On Wed, 7 Jan 2009 22:31:31 -0500, "Neil Harrington"
wrote in :

John Navas wrote:
On Tue, 06 Jan 2009 16:31:21 -0800, nospam
wrote in :

In article , John Navas
wrote:

Rebadged Tamron lens that falls short significantly in terms of
speed, telephoto reach, and quality, plus in-camera stabilization
is less effective than in-lens for long telephoto. I personally
wouldn't spend the money for a good body and put a Tamron lens on
it, but of course YMMV.

My Tamron 90mm f/2.8 macro is the highest quality lens I own, and
I own a number of Canon L lenses. ...

I seriously doubt it can match the original Canon FD 100 mm f/4
Macro.

the fact that no current camera can use that lens makes it
irrelevant.

Hardly, given that many such cameras are in use, including my own
T-90.

plus, the tamron 90 is an excellent lens and differences, if any,
would require pixel peeping, ...

As I wrote, I seriously doubt it.


I have the Tamron 90mm macro also (Nikon mount, new version with built-in
AF
motor) and I believe it's the sharpest lens I own.
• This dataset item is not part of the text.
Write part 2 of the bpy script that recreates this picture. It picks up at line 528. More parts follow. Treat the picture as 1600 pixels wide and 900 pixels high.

And that's including a
couple of fixed focal length Nikkors (50/1.8 and 85/1.8) that are really,
really, really sharp.

Tamron makes some great lenses at a reasonable price. I have their
17-50/2.8
also, and I love it. In the case of both of these Tamrons, independent
lens
tests (Pop Photo, etc.) have shown them to be equal or superior to the
roughly corresponding Nikkors (105 micro and 17-55 DX) that are more than
twice the Tamrons' prices.


There's much more to a lens that just optical sharpness, as noted in my
original post above.


Sure. But the Tamron 90 appears to be a winner on just about all counts.